He hasn’t won a playoff game since 2016, but he does have an impressive streak of 18 straight seasons without a losing season in his career. That streak of non-losing seasons and his reputation as one of the best coaches in the NFL overall has Pittsburgh Steelers’ head coach Mike Tomlin sitting in the top 5 of the Fox Sports rankings of all head coaches entering the NFL playoffs.
According to Fox Sports reporter Ralph Vacchiano and his rankings, taking a crack at ranking the 14 head coaches that led their teams to the playoffs this season, Tomlin checks in at No. 5. Shockingly, Vacchiano ranked Minnesota’s Kevin O’Connell — the likely Coach of the Year in the NFL — dead last.
Tomlin landed at No. 5 behind Kansas City’s Andy Reid, Denver’s Sean Payton, Los Angeles’ Jim Harbaugh, and Los Angeles’ Sean McVay.
“If you’re listing the best coaches of the last two decades, he’d be in the group right behind Andy Reid and Bill Belichick on that list.

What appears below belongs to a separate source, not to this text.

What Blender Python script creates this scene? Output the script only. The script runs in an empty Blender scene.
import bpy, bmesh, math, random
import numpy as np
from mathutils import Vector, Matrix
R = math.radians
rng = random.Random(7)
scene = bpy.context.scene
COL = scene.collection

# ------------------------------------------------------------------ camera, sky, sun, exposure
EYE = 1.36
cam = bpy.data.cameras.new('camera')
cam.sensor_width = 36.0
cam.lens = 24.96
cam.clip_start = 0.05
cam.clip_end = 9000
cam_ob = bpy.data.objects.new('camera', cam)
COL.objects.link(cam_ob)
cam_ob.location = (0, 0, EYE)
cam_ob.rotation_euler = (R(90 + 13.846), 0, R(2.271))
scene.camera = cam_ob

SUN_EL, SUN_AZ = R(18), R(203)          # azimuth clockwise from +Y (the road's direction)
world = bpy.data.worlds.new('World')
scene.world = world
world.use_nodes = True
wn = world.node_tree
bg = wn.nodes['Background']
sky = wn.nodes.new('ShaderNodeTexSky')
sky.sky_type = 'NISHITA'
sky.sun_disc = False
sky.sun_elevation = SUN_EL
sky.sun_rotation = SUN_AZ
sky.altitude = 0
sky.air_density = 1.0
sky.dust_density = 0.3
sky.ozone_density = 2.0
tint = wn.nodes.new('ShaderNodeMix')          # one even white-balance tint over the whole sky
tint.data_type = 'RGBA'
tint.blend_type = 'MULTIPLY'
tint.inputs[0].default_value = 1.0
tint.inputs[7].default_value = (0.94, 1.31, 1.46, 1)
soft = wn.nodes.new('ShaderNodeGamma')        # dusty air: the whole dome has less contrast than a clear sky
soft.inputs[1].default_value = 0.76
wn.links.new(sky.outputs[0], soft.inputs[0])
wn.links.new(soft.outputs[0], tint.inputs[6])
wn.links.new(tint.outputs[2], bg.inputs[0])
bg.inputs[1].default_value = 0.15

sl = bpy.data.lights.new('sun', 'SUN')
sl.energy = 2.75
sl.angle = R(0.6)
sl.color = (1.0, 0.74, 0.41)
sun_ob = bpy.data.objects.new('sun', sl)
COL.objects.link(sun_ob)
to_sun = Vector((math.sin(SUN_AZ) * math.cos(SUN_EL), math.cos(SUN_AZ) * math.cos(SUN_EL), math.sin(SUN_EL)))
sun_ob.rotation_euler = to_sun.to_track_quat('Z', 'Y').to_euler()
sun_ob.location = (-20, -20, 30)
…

No one has been consistently better, with no losing seasons and 12 trips to the playoffs in his 18 years,” Vacchiano writes of Tomlin in his head coach rankings. “He gets the most out of his players and is a brilliant game-day coach who took a team quarterbacked by Kenny Pickett to the playoffs last season and coaxed 10 wins out of the Justin Fields-Russell Wilson combo this year. The lone knock is that it’s been 14 years since his last trip to the Super Bowl and he hasn’t had a lot of recent playoff success.
“They’ve been one-and-done in six of their last eight trips and haven’t won a playoff game since 2016. This year’s late collapse doesn’t help his ranking either.”

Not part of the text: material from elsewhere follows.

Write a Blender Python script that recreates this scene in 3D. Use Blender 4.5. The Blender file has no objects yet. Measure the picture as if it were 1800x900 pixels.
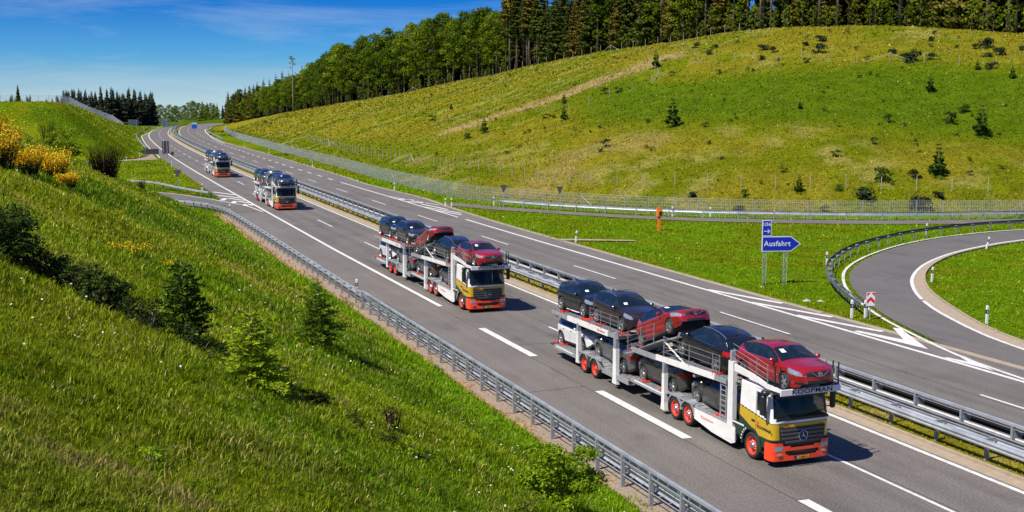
import bpy, math, random
import numpy as np
from mathutils import Vector, Matrix, Euler

# ------------------------------------------------------------------ camera, world, sun
scene = bpy.context.scene
COL = scene.collection
cam_data = bpy.data.cameras.new('camera')
cam_data.sensor_width = 36.0
cam_data.lens = 41.0
cam_data.clip_start = 0.1
cam_data.clip_end = 9000.0
cam = bpy.data.objects.new('camera', cam_data)
COL.objects.link(cam)
cam.location = (0.0, 0.0, 13.0)
cam.rotation_euler = (math.radians(90 - 7.558), 0.0, math.radians(-21.149))
scene.camera = cam

SUN_EL = math.radians(54)
SUN_AZ = math.atan2(-0.955, -0.29)          # heading of the sun seen from the road (x, y)
sun_dir = Vector((math.sin(SUN_AZ) * math.cos(SUN_EL), math.cos(SUN_AZ) * math.cos(SUN_EL), math.sin(SUN_EL)))
world = bpy.data.worlds.new('World')
scene.world = world
world.use_nodes = True
wt = world.node_tree
wt.nodes.clear()
def wn(t): return wt.nodes.new(t)
wo = wn('ShaderNodeOutputWorld'); bg = wn('ShaderNodeBackground'); sky = wn('ShaderNodeTexSky')
sky.sky_type = 'NISHITA'; sky.sun_disc = False
sky.sun_elevation = SUN_EL; sky.sun_rotation = SUN_AZ
sky.altitude = 300; sky.air_density = 1.0; sky.dust_density = 0.0; sky.ozone_density = 3.0
tc = wn('ShaderNodeTexCoord'); sep = wn('ShaderNodeSeparateXYZ'); mx = wn('ShaderNodeMath'); mx.operation = 'MAXIMUM'; mx.inputs[1].default_value = 0.03
cmb = wn('ShaderNodeCombineXYZ')
wt.links.new(tc.outputs['Generated'], sep.inputs[0]); wt.links.new(sep.outputs[2], mx.inputs[0])
wt.links.new(sep.outputs[0], cmb.inputs[0]); wt.links.new(sep.outputs[1], cmb.inputs[1]); wt.links.new(mx.outputs[0], cmb.inputs[2])
wt.links.new(cmb.outputs[0], sky.inputs['Vector'])
hs = wn('ShaderNodeHueSaturation'); hs.inputs['Saturation'].default_value = 1.15; hs.inputs['Hue'].default_value = 0.51; hs.inputs['Value'].default_value = 1.0
wt.links.new(sky.outputs[0], hs.inputs['Color'])
# thin cirrus, stretched along one direction of the sky
mp = wn('ShaderNodeMapping'); mp.inputs['Rotation'].default_value = (0.0, 0.25, 0.5); mp.inputs['Scale'].default_value = (2.2, 2.2, 16.0)
ns = wn('ShaderNodeTexNoise'); ns.inputs['Scale'].default_value = 1.6; ns.inputs['Detail'].default_value = 7; ns.inputs['Roughness'].default_value = 0.62; ns.inputs['Distortion'].default_value = 0.5
rp = wn('ShaderNodeValToRGB'); rp.color_ramp.elements[0].position = 0.47; rp.color_ramp.elements[1].position = 0.85
wt.links.new(tc.outputs['Generated'], mp.inputs[0]); wt.links.new(mp.outputs[0], ns.inputs[0]); wt.links.new(ns.outputs[0], rp.inputs[0])
cm = wn('ShaderNodeMath'); cm.operation = 'MULTIPLY'; cm.inputs[1].default_value = 0.42
wt.links.new(rp.outputs[0], cm.inputs[0])
mixc = wn('ShaderNodeMix'); mixc.data_type = 'RGBA'; mixc.inputs['B'].default_value = (6.2, 6.9, 7.8, 1)
tr = wn('ShaderNodeValToRGB'); els = tr.color_ramp.elements
els[0].position = 0.0; els[0].color = (.62, .76, 1, 1); els[1].position = 1.0; els[1].color = (.30, .60, 1, 1)
for p_, c_ in ((.035, (.17, .50, 1.0, 1)), (.09, (.006, .27, .80, 1)), (.35, (.14, .48, 1, 1))):
    e_ = els.new(p_); e_.color = c_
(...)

While Tomlin does a nice job of winning games and getting some teams that really had no business into the playoffs in recent years, the fact that he’s gone one and done so many times since 2016 is the biggest knock on him, and rightfully so.

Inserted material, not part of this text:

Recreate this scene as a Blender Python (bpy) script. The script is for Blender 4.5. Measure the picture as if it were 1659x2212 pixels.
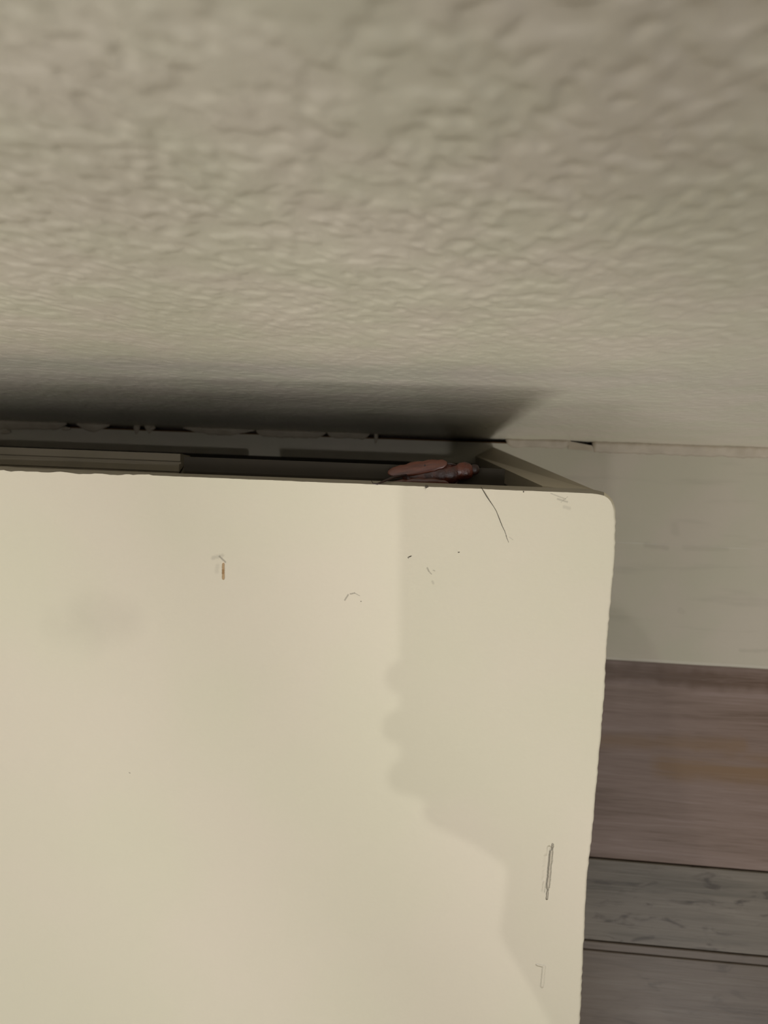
import bpy, bmesh, math, random
import numpy as np
from mathutils import Vector, Matrix

random.seed(7)
scene = bpy.context.scene
for o in list(bpy.data.objects):
    bpy.data.objects.remove(o)
COL = scene.collection

# ------------------------------------------------------------------ camera
FPX = 26.0 / 36.0 * 2212
CX, CY = 829.5, 1106.0
D_B, D_T = 0.75, 0.40           # camera height above the board by the wall, above the cabinet top
H = D_B - D_T                   # height of the cabinet top
n_cam = Vector((970 - CX, 1100 - CY, FPX)).normalized()          # world -Z seen in image axes (right, down, forward)
x_cam = Vector((19300, 850, -FPX))
x_cam = (x_cam - n_cam * x_cam.dot(n_cam)).normalized()
z_cam = -n_cam
y_cam = z_cam.cross(x_cam)
# image axes (right, down, forward) is right handed; rows turn image vectors into world vectors
R_iw = Matrix((x_cam, y_cam, z_cam))
CAM = Vector((0, 0, D_B))

def ray(px, py):
    return R_iw @ Vector((px - CX, py - CY, FPX))

def at_z(px, py, z):
    d = ray(px, py)
    return CAM + d * ((z - CAM.z) / d.z)

def at_y(px, py, y):
    d = ray(px, py)
    return CAM + d * ((y - CAM.y) / d.y)

CAM.y -= at_z(970, 942, 0).y     # the wall/board corner lies on y = 0

cd = bpy.data.cameras.new('camera')
cam = bpy.data.objects.new('camera', cd); COL.objects.link(cam)
right = R_iw @ Vector((1, 0, 0)); down = R_iw @ Vector((0, 1, 0)); fwd = R_iw @ Vector((0, 0, 1))
m3 = Matrix((right, -down, -fwd)).transposed()
cam.matrix_world = Matrix.Translation(CAM) @ m3.to_4x4()
cd.sensor_fit = 'VERTICAL'; cd.sensor_height = 36; cd.sensor_width = 27; cd.lens = 26
cd.clip_start = 0.005; cd.clip_end = 50
cd.dof.use_dof = True; cd.dof.focus_distance = 0.41; cd.dof.aperture_fstop = 12.0
scene.camera = cam

# ------------------------------------------------------------------ light
w = bpy.data.worlds.new('world'); scene.world = w; w.use_nodes = True
w.node_tree.nodes['Background'].inputs[0].default_value = (1.0, 0.98, 0.96, 1)
w.node_tree.nodes['Background'].inputs[1].default_value = 0.04

def area(name, loc, target, sx, sy, power, col):
    ld = bpy.data.lights.new(name, 'AREA'); ld.shape = 'RECTANGLE'; ld.size = sx; ld.size_y = sy
    ld.energy = power; ld.color = col
    o = bpy.data.objects.new(name, ld); COL.objects.link(o); o.location = loc
    o.rotation_euler = (Vector(target) - Vector(loc)).to_track_quat('-Z', 'Y').to_euler()
    return o
WARM = (1.0, 0.975, 0.97)
area('added_side_fill', (0.90, -2.00, 1.70), (0, -.05, H), 0.60, 0.60, 16.0, WARM)  # unseen low front light, added and tuned for brightness
area('added_overhead_fill', (-0.80, -0.55, 2.00), (0, -.05, H), 0.40, 0.40, 7.0, WARM)  # this and the next three: unseen overhead lights, added with fitted powers
area('added_overhead_fill', (0.50, -0.55, 2.10), (0, -.05, H), 0.40, 0.40, 5.5, WARM)
area('added_overhead_fill', (-0.60, -1.20, 2.00), (0, -.05, H), 0.60, 0.60, 5.0, WARM)
area('added_overhead_fill', (-0.30, -1.10, 2.05), (0, -.05, H), 0.40, 0.70, 4.5, WARM)
area('lamp_glow', (CAM.x - .1047, CAM.y - .083, 1.435), (CAM.x - .1047, CAM.y - .083, 0), 0.009, 0.009, 1.15, WARM)

vs = scene.view_settings
vs.view_transform = 'Standard'; vs.look = 'None'; vs.gamma = 1; vs.use_curve_mapping = False
vs.exposure = -0.03

# ------------------------------------------------------------------ helpers
def srgb(r, g, b):
    f = lambda c: (c / 255 / 12.92) if c / 255 <= .04045 else ((c / 255 + .055) / 1.055) ** 2.4
    return (f(r), f(g), f(b), 1)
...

He’s considered a master motivator and knows how to push all of the right buttons to get the most out of guys. But lately he’s been out-schemed, out-coached and comes up small in big games. Yes, he finds ways to win in the regular season, but once the bright lights are on in the playoffs, his teams are often getting blown out in ugly fashion and winding up at home quickly time and time again.
The close to what once looked like a very promising season for the Black and Gold has many frustrated with Tomlin once again, too. The Steelers have lost four straight and are backing into the playoffs, playing their worst football. Once again, December struggles have popped up, and the Steelers haven’t been able to figure a way out of it.
That falls on Tomlin. He has the resume to be considered one of the best coaches of his generation, but the last decade hasn’t been all that kind to him, especially in the postseason. He has a chance to get back on the right side of things in the Wild Card round against the Ravens, a familiar foe. But right now, it’s hard to feel good about anything Steelers related.